#### What the task asks:
In the listing below, locate the line containing "The Blender Python" and the line containing "tag(o, 'thin bent". Output both of them and every line between, exactly as written, and nothing more.

* start Supplied material *

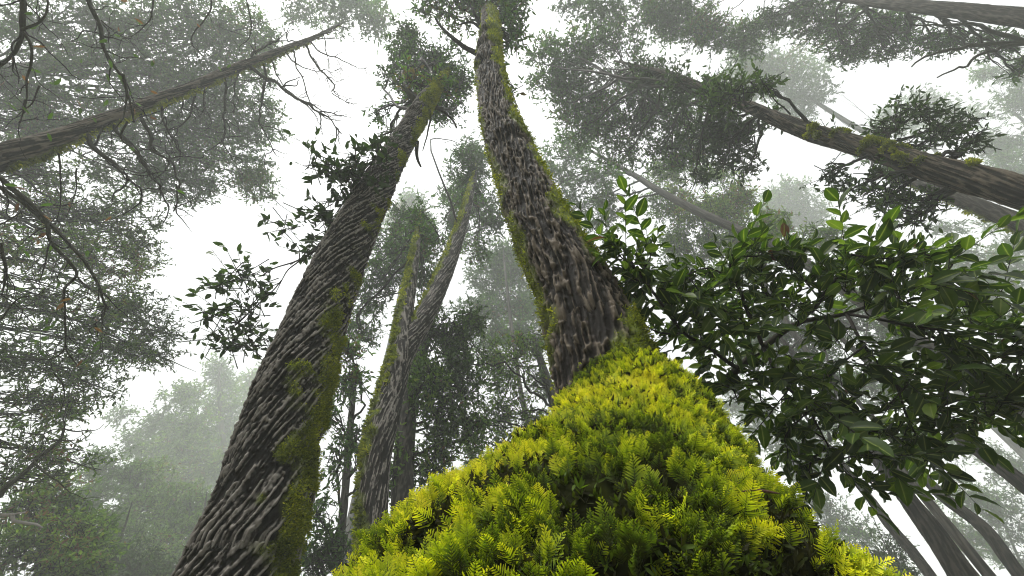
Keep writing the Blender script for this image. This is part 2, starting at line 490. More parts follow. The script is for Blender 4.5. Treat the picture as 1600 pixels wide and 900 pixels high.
def tree(name, label, spec, z0, z1=None, lobes=(), leaf=LEAF_C, bark=BARK_F, sides=64, rings=220, ridge=(.03, .12, .05), amp=.008,
         moss=None, tufts=0, tuft=.03, L=.11, cover=1.25, gap=.44, seed=1, limb=.03, subs=7, tone=(0, 1), cat='tree', group=None, blend=.6, extend=None,
         per=9, hang=.15, collars=(), lump=.05, size=1.0, dead=None, pw=2.2, strip=False):
    pts, rad, z = axis_from(spec, z0, z1)
    if extend:                       # the stem goes on thinning up into its crown
        d = nrm(pts[-1] - pts[-2]) * .6 + UP * .4
        pts = np.concatenate([pts, [pts[-1] + d * extend * .5, pts[-1] + d * extend]]); rad = np.concatenate([rad, [rad[-1] * .6, rad[-1] * .2]])
    vis = len(pts)
    pts, rad = to_ground(pts, rad, blend)
    base = np.array([pts[0][0], pts[0][1], 0.0])
    root = thing(name, label, cat, base, group)
    tm = trunk_mesh(pts, rad, sides, rings, ridge, amp, lump, moss, seed, collars, pw, strip=strip)
    tob = tm.build('trunk', bark, root)
    if tufts:
        mm = Mesh(); moss_tufts(mm, tm, tufts, tuft, seed); o = mm.build('moss', MOSS_T, root, under=tob); o['kind'] = 'stuff'
    lean = np.linalg.norm(pts[-1][:2] - pts[0][:2]) / max(pts[-1][2], .1)
    print('%-22s base (%.1f %.1f) d0 %.2f top h %.1f lean %.2f z0 %.1f z1 %.1f' % (name, *base[:2], rad[2] * 2, pts[-1][2], lean, z[0], z[-1]))
    att = resample(pts, rad, 60)[0]; att = att[att[:, 2] > 1.6]
    wm, lm = Mesh(), Mesh()
    if lobes:
        crown(lobes, lm, wm, att, L=L, cover=cover, gap=gap, seed=seed, limb_r=limb, subs=subs, tone=tone, per=per, hang=hang, size=size)
        wm.build('branch', bark if bark is not BARK else BARK_F, root); lm.build('crown', leaf, root)
    root['tree_top'] = [float(x) for x in pts[-1]]
    return root, tm, pts, rad

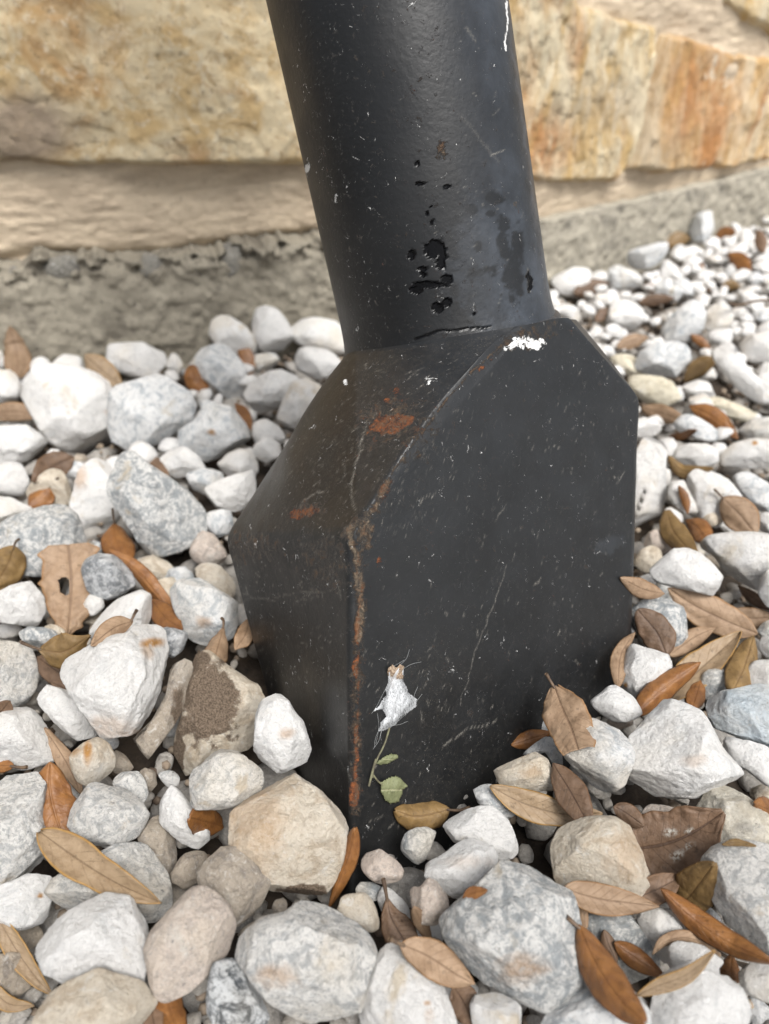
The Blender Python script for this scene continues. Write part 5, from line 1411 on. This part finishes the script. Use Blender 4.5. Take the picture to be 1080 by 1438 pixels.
# thin bare twig far right
tw = smooth_path(np.array([at_z(*p) for p in [(1022, 424, .03), (1036, 429, .022), (1060, 423, .022), (1100, 420, .02)]]), 20)
o = tube('twig', tw, .0016, STEM, None, 6, origin=tw[0]); o.location = tw[0]
tag(o, 'thin bent brown twig on the blurred stones at the right photo edge', 'twig')

# ------------------------------------------------------------------ spider web wad and withered sprig on the right face
def sheet_on_face(poly, bulge, nx=60, seed=0):
    P = np.array(poly, float)
    lo, hi = P.min(0) - 1, P.max(0) + 1
    xs = np.linspace(lo[0], hi[0], nx); ys = np.linspace(lo[1], hi[1], int(nx * (hi[1] - lo[1]) / (hi[0] - lo[0])))
    X_, Y_ = np.meshgrid(xs, ys)
    jx = 2.0 * fbm(p3(X_, Y_, 0), .12, 3, seed)
    ins = poly_inside(X_ + jx, Y_, poly); D = np.where(ins, poly_dist(X_ + jx, Y_, poly), -1)
    h = .0006 + bulge * np.clip(D / 14, 0, 1) ** .6 + .0012 * fbm(p3(X_ * .25 + Y_ * .1, Y_ * .05, 0), .8, 4, seed + 3)
    V = np.array([[on_face(X_[i, j], Y_[i, j], h[i, j]) for j in range(X_.shape[1])] for i in range(X_.shape[0])])
    F = grid_faces(*X_.shape)
    return V.reshape(-1, 3), F[(D.ravel()[F] >= 0).all(1)], X_.ravel(), Y_.ravel()
s = NT('web_silk')
co = s.coord(False)
st_ = s.noise(s.coord(False, (1, 1, .2)), 1300, 6, .8, 1.6)
s.b.inputs['Alpha'].default_value = 1
s.lk(s.math('MINIMUM', s.math('MULTIPLY', s.ss(st_, .34, .58, .22, .95), s.ss(s.attr('edge'), 0, 1, .55, 1.0)), 0.95), s.b.inputs['Alpha'])
M_SILK = s.done((0.74, 0.76, 0.78), 0.75, s.bump(st_, .001, .8))
web = bpy.data.objects.new('spider_web', None); C.objects.link(web)
WO = on_face(555, 975); web.location = WO
tag(web, 'torn wad of white spider silk stuck to the right black face near the rusty corner', 'spider web')
V, F, xx, yy = sheet_on_face([(546, 940), (566, 936), (567, 952), (574, 972), (586, 982), (585, 993), (574, 1001), (562, 1007), (556, 1018), (546, 1024), (530, 1029), (533, 1014), (541, 1006), (536, 996), (522, 1002), (529, 992), (540, 978), (544, 958)], .0022, 56, 3)
me = new_mesh('silk', V - WO, F); add_attr(me, 'edge', np.clip(poly_dist(xx, yy, [(545, 950), (562, 950), (580, 985), (556, 1015), (533, 1025), (540, 985)]) / 8, 0, 1)); link('silk', me, M_SILK, web)
M_DEB = plain('tan_debris', (0.34, 0.26, 0.18), .8, (0.14, 0.09, 0.06), 1800)
V, F, xx, yy = sheet_on_face([(544, 940), (550, 932), (556, 937), (562, 931), (569, 936), (565, 946), (566, 953), (558, 958), (552, 967), (546, 962), (549, 952), (544, 949)], .003, 34, 8)
link('debris', new_mesh('debris', V - WO, F), M_DEB, web)
M_THR = plain('silk_thread', (0.30, 0.31, 0.31), .7)
TH = []
r2 = random.Random(4)
for k in range(9):
    a = r2.choice([(530, 1000), (534, 1026), (582, 990), (566, 1008), (545, 940), (566, 936), (548, 1022)])
    ang_ = r2.uniform(0, 6.28); l_ = r2.uniform(8, 30)
    TH.append([(a[0] + r2.uniform(-6, 6), a[1] + r2.uniform(-6, 6)), (a[0] + math.cos(ang_) * l_ * .5 + r2.uniform(-3, 3), a[1] + math.sin(ang_) * l_ * .5), (a[0] + math.cos(ang_) * l_, a[1] + math.sin(ang_) * l_)])
TH += [[(530, 1002), (532, 1020), (528, 1045)], [(536, 1024), (532, 1040), (524, 1052)], [(586, 990), (570, 1003), (548, 1022)], [(545, 960), (530, 990), (522, 1002)]]
VV, FF, base = [], [], 0
for q in TH:
    pts_ = smooth_path(np.array([on_face(x, y, .0012) for x, y in q]), 8)
    o_ = tube('tmp', pts_, .00006, None, None, 4)
    v_ = np.array([v.co[:] for v in o_.data.vertices]); f_ = np.array([list(p.vertices) for p in o_.data.polygons])
    VV.append(v_); FF.append(f_ + base); base += len(v_)
    bpy.data.meshes.remove(o_.data)
threads = link('threads', new_mesh('threads', np.vstack(VV) - WO, np.vstack(FF)), M_THR, web); threads['kind'] = 'stuff'

sprig = bpy.data.objects.new('withered_sprig', None); C.objects.link(sprig)
SO = on_face(527, 1070); sprig.location = SO
tag(sprig, 'withered green sprig with two small leaves hanging from the spider silk', 'sprig')
M_SS = plain('dry_green_stem', (0.16, 0.155, 0.09), .7, (0.09, 0.08, 0.05))
def face_path(q, off=.002): return smooth_path(np.array([on_face(x, y, off) for x, y in q]), 16)
tube('stem', face_path([(547, 1022), (540, 1045), (530, 1065), (524, 1082), (523, 1092)], .003), .00042, M_SS, sprig, 6, origin=SO)
tube('stem', face_path([(524, 1088), (530, 1096), (537, 1102)], .003), .0004, M_SS, sprig, 6, origin=SO)
tube('stem', face_path([(528, 1066), (524, 1080), (518, 1104)], .003), .0005, M_SS, sprig, 6, origin=SO)
for nm, P_, seed_, bl in (('leaf', [(530, 1068), (540, 1062), (550, 1058), (557, 1059), (560, 1064), (552, 1069), (544, 1073), (534, 1074), (526, 1073)], 4, .002),
                    ('leaf', [(533, 1098), (545, 1092), (556, 1089), (564, 1093), (571, 1101), (572, 1106), (566, 1109), (565, 1116), (560, 1126), (549, 1129), (540, 1124), (534, 1112)], 9, .0018)):
    V, F, xx, yy = sheet_on_face(P_, bl, 30, seed_)
    me = new_mesh(nm, V - SO, F); add_attr(me, 'along', (xx - xx.min()) / np.ptp(xx)); add_attr(me, 'across', (yy - yy.mean()) / np.ptp(yy) * 1.6)
    add_attr(me, "spot", np.zeros(len(xx))); o_ = link(nm, me, LM['grn'], sprig); sm_ = o_.modifiers.new('thickness', 'SOLIDIFY'); sm_.thickness = .0003
# pieces of rubble caught in the ragged edge of the footing
M_RUB = stone_material('grey_rubble', (0.27, 0.255, 0.22), (0.17, 0.16, 0.145), 0.5, 60, (0.36, 0.31, 0.24), 0.4)
for cx, cy, rx, ry in [(92, 381, 38, 17), (160, 390, 12, 8), (213, 380, 20, 20), (246, 384, 11, 9), (328, 372, 20, 26), (366, 370, 14, 12), (408, 366, 24, 13), (20, 388, 16, 8)]:
    s_, z_ = wall_sz('L', cx, cy, .012)
    w_ = wall_pt('L', s_, z_, .000)
    dp = float(w2px(w_)[2])
    v, fc = ICO[3]
    k = np.arange(180) * math.pi / 90
    R = (rx * ry / np.sqrt((ry * np.cos(k)) ** 2 + (rx * np.sin(k)) ** 2)) * (1 + .1 * np.cos(3 * k + cx) + .07 * np.cos(5 * k + cy)) / FPX * dp
    p = stone_shape(v, R, min(rx, ry) / FPX * dp * .8, int(cx), 7, 1.3)
    nrm = np.array([nL[0], nL[1], 0]); rt = np.array([dirL[0], dirL[1], 0])
    p = p @ np.stack([rt, [0, 0, 1.0], nrm], 1).T
    me = new_mesh('rubble', p + w_, fc); add_attr(me, 'stain', np.zeros(len(p))); add_attr(me, 'dirt', np.zeros(len(p)))
    link('rubble', me, M_RUB, wall)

* end Supplied material *

#### Result of the exercise:
The Blender Python script for this scene continues. Write part 5, from line 1411 on. This part finishes the script. Use Blender 4.5. Take the picture to be 1080 by 1438 pixels.
# thin bare twig far right
tw = smooth_path(np.array([at_z(*p) for p in [(1022, 424, .03), (1036, 429, .022), (1060, 423, .022), (1100, 420, .02)]]), 20)
o = tube('twig', tw, .0016, STEM, None, 6, origin=tw[0]); o.location = tw[0]
tag(o, 'thin bent brown twig on the blurred stones at the right photo edge', 'twig')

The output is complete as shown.